PyPubSub supports private events that only authenticated clients can receive.

Pushing a private event

To mark an event as private, simply prepend private as the first topic when you push the event:

curl -XPUT -d '{"private_text": "Squeamish Ossifrage"}' http://localhost/private/topics/here

Events broadcast with a /private prefix will only allude to its privacy via the pubsub_path element in the JSON blob. The topics list does not include ‘private’ (as it's technically not a topic for the broadcast). Thus the above example would output the following event to all authed subscribers with access:

{
  "private_text": "Squeamish Ossifrage",
  "pubsub_topics": ["topics", "here"],
  "pubsub_path": "/private/topics/here",
  "pubsub_timestamp": 1588293679.5432327
}

Retrieving private events

Clients ACL is defined in pypubsub_acl.yaml (and is entirely optional, you can omit the file). See the example ACL configuration for an example. Access is, as with public events, defined with “highest common denominator” in mind, meaning access to topics is granted to the specific topic group specified in the yaml and its sub-groups. Thus, if you grant access to internal and foo in one ACL segment, events pushed to private/internal/foo would be seen by that client, whereas pushes to private/internal/bar would not.

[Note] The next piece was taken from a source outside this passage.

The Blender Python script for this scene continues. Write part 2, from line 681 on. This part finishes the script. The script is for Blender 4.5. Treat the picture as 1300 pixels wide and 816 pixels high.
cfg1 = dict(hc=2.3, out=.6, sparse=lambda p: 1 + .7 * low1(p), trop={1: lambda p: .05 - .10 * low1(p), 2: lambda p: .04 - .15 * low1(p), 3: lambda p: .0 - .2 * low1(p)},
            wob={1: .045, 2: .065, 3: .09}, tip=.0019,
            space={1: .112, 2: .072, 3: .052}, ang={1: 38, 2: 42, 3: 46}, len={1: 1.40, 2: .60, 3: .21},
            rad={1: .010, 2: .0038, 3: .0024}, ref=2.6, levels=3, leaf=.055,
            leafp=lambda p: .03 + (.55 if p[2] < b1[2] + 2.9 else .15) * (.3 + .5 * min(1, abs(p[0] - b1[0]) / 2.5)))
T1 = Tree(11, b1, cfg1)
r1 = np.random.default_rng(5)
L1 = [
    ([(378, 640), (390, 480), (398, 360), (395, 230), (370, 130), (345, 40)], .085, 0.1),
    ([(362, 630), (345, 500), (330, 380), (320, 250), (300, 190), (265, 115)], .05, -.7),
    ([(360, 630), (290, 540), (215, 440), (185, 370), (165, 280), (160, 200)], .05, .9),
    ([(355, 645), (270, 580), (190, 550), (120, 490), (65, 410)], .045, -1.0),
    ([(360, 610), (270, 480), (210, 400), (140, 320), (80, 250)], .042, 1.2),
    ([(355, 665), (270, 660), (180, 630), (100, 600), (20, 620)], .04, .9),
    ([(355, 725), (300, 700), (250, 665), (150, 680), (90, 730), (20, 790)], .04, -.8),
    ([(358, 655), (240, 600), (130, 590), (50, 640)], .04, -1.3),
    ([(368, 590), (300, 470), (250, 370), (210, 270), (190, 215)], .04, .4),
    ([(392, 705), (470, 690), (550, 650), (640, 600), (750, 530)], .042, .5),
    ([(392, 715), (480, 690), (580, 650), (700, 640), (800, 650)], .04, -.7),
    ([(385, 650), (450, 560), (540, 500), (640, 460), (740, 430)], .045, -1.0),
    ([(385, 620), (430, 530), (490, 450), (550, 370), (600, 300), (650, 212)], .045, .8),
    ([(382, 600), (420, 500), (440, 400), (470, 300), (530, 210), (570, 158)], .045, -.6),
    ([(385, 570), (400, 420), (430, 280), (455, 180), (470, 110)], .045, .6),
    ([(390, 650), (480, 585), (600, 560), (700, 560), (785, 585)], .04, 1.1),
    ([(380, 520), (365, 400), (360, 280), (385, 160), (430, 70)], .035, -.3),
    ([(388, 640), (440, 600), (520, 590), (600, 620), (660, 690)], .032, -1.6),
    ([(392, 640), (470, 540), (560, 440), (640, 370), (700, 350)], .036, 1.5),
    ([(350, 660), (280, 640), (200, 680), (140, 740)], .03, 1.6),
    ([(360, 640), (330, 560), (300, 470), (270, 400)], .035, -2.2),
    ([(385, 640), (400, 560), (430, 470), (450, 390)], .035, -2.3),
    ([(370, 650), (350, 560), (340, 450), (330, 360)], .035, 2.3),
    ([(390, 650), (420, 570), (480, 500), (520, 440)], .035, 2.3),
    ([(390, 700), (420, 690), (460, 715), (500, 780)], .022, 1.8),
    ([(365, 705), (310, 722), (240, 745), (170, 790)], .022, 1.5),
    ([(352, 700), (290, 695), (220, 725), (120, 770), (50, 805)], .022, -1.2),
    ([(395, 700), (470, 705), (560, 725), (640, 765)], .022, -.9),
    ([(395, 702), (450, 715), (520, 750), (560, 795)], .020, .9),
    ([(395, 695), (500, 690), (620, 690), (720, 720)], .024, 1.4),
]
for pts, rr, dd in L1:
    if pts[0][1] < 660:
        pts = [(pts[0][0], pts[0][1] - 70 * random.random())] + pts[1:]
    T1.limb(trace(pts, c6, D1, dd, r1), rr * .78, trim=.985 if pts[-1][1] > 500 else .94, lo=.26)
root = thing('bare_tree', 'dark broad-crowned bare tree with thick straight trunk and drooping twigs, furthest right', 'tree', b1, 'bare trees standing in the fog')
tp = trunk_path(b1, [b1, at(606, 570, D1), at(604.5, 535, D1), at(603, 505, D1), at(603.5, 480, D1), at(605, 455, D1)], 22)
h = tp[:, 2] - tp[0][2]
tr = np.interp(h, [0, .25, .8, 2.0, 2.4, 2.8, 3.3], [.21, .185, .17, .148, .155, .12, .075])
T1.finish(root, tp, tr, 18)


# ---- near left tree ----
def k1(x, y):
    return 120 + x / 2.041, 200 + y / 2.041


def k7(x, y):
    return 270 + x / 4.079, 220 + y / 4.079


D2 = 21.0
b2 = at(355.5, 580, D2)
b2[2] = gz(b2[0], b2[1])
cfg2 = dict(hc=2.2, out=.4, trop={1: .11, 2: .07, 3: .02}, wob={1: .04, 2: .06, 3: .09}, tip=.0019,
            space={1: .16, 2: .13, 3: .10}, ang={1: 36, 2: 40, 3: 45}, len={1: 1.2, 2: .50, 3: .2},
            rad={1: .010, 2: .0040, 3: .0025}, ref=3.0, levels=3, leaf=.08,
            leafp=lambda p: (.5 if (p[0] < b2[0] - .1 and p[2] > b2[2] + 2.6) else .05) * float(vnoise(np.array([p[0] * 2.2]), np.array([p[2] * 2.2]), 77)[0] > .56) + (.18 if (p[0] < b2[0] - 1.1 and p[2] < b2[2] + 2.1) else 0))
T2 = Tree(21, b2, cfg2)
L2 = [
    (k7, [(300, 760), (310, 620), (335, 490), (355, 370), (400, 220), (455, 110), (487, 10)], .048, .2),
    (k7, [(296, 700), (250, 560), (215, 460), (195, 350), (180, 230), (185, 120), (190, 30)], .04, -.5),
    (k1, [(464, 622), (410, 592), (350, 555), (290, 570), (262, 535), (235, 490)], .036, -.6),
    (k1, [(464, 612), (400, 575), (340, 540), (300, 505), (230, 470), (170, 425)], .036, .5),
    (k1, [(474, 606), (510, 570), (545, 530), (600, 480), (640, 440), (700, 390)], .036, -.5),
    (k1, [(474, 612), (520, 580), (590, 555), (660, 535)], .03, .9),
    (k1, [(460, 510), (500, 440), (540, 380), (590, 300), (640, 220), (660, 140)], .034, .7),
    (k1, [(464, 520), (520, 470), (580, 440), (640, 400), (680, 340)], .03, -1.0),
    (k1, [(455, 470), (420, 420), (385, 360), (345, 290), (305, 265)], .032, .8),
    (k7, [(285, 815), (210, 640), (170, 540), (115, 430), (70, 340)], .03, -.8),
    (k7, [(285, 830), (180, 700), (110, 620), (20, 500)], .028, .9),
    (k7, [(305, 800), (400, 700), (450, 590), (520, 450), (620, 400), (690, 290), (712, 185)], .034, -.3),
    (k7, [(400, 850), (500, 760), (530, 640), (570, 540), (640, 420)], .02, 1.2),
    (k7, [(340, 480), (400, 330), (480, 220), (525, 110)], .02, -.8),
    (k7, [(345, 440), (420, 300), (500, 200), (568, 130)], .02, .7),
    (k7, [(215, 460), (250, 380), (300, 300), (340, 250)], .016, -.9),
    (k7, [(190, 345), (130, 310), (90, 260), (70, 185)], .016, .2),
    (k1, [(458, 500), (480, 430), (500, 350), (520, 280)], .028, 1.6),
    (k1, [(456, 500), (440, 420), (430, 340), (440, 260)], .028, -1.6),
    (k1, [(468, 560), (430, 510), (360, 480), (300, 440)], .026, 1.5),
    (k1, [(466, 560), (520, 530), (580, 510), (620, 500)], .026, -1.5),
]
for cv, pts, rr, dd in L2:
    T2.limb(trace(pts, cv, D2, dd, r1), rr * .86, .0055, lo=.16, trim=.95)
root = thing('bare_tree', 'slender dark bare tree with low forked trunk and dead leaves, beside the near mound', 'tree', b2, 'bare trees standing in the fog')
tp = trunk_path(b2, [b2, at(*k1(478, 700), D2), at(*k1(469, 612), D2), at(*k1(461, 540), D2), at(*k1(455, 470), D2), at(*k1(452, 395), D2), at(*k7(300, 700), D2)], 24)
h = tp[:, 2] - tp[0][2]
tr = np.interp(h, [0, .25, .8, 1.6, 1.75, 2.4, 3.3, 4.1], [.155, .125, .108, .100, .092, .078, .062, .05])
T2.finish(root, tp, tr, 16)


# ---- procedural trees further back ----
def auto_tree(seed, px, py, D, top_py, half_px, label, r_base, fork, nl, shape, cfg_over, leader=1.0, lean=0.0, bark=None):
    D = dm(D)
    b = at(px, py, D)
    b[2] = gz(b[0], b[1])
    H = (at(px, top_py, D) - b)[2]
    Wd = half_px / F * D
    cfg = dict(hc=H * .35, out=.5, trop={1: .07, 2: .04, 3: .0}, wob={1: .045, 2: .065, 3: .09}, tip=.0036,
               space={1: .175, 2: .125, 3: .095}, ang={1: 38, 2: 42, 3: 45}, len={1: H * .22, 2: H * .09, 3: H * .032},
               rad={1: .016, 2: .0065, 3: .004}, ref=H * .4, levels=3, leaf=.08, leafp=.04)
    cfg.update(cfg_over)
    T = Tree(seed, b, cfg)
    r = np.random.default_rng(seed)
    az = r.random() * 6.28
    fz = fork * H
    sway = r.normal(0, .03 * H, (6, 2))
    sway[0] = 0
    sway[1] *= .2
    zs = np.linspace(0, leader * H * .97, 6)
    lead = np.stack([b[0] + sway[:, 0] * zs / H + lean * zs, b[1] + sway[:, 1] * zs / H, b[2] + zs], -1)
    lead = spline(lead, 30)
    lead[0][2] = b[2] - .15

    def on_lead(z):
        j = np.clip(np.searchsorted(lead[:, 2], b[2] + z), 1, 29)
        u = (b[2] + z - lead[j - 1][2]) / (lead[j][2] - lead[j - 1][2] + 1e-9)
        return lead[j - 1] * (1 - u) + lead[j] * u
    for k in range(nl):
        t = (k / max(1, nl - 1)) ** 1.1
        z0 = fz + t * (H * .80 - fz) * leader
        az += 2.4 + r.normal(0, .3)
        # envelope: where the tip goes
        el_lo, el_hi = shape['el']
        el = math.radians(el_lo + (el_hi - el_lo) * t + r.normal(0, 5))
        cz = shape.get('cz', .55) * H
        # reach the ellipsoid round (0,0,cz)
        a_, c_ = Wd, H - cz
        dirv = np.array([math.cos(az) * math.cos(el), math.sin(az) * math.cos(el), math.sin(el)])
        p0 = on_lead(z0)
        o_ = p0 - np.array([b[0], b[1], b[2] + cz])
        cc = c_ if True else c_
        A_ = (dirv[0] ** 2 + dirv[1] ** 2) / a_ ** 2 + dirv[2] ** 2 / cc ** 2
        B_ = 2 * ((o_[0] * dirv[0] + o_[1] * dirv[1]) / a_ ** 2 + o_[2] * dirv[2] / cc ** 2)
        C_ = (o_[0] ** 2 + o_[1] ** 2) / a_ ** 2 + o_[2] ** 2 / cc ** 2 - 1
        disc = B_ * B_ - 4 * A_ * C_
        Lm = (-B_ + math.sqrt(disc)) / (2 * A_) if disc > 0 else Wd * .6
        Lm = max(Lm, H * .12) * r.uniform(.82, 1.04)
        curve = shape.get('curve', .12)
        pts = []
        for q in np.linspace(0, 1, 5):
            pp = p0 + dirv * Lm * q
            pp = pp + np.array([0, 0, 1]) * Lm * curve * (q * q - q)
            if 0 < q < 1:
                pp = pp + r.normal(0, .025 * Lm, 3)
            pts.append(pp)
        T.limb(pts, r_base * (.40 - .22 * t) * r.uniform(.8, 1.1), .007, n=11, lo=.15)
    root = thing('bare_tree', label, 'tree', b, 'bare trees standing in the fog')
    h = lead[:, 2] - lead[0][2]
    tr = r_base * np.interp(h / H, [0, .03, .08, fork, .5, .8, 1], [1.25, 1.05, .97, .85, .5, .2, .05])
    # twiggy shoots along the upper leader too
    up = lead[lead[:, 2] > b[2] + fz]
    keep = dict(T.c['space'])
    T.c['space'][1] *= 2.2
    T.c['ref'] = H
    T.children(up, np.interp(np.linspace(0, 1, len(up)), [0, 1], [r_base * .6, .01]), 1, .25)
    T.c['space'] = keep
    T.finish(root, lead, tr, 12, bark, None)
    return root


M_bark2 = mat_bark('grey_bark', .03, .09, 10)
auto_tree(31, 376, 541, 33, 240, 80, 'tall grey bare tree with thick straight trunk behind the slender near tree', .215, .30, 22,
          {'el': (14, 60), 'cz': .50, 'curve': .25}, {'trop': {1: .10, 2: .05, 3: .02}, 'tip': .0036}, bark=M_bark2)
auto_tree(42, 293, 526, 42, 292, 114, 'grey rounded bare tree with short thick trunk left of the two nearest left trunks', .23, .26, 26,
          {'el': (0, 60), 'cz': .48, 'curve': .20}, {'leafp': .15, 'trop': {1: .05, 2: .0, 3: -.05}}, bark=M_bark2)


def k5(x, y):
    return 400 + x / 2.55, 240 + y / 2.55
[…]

To authenticate and receive private events, use Basic authentication, such as:

curl -u 'user:pass' http://localhost:2069/internal/topics/here

LDAP-based ACL

PyPubSub supports ACL via asynchronous LDAP, either through group memberships or single users via their dn.

See pypubsub.yaml for an LDAP example.

Working with Amazon SQS

PyPubSub supports AWS SQS for weaving in payloads from their server-less Simple Queue Services. Multiple queues can be supported and items pushed to SQS will seamlessly appear in the pubsub stream. For these objects to be compatible with pypubsub, they must be JSONified strings with a pubsub_path element specifying the URI they would have otherwise been posted to via PyPubSub, for instance "pubsub_path": "/fruits/apples" for a public payload or "pubsub_path": "/private/secretstuff" for a private (auth-required) payload. If no such path is specified, PyPubSub will assume a default empty topic list (free-for-all).

For more information on how to configure SQS, please see pypubsub.yaml. SQS support assumes that the AWS CLI has been set up, and the user has AWS configured in their .aws directory before startup.

Persistent backlogs

PyPubSub supports using a filesystem-based backlog file for persistent storage of the backlog through restarts. To enable this feature, uncomment the backlog configuration in the pypubsub.yaml config file. This will store up to whatever the max backlog queue size is every 10 seconds assuming the backlog has changed. On restart, the backlog file will be read in and added to the in-memory backlog.

License

PyPubSub is licensed under the Apache License v/2.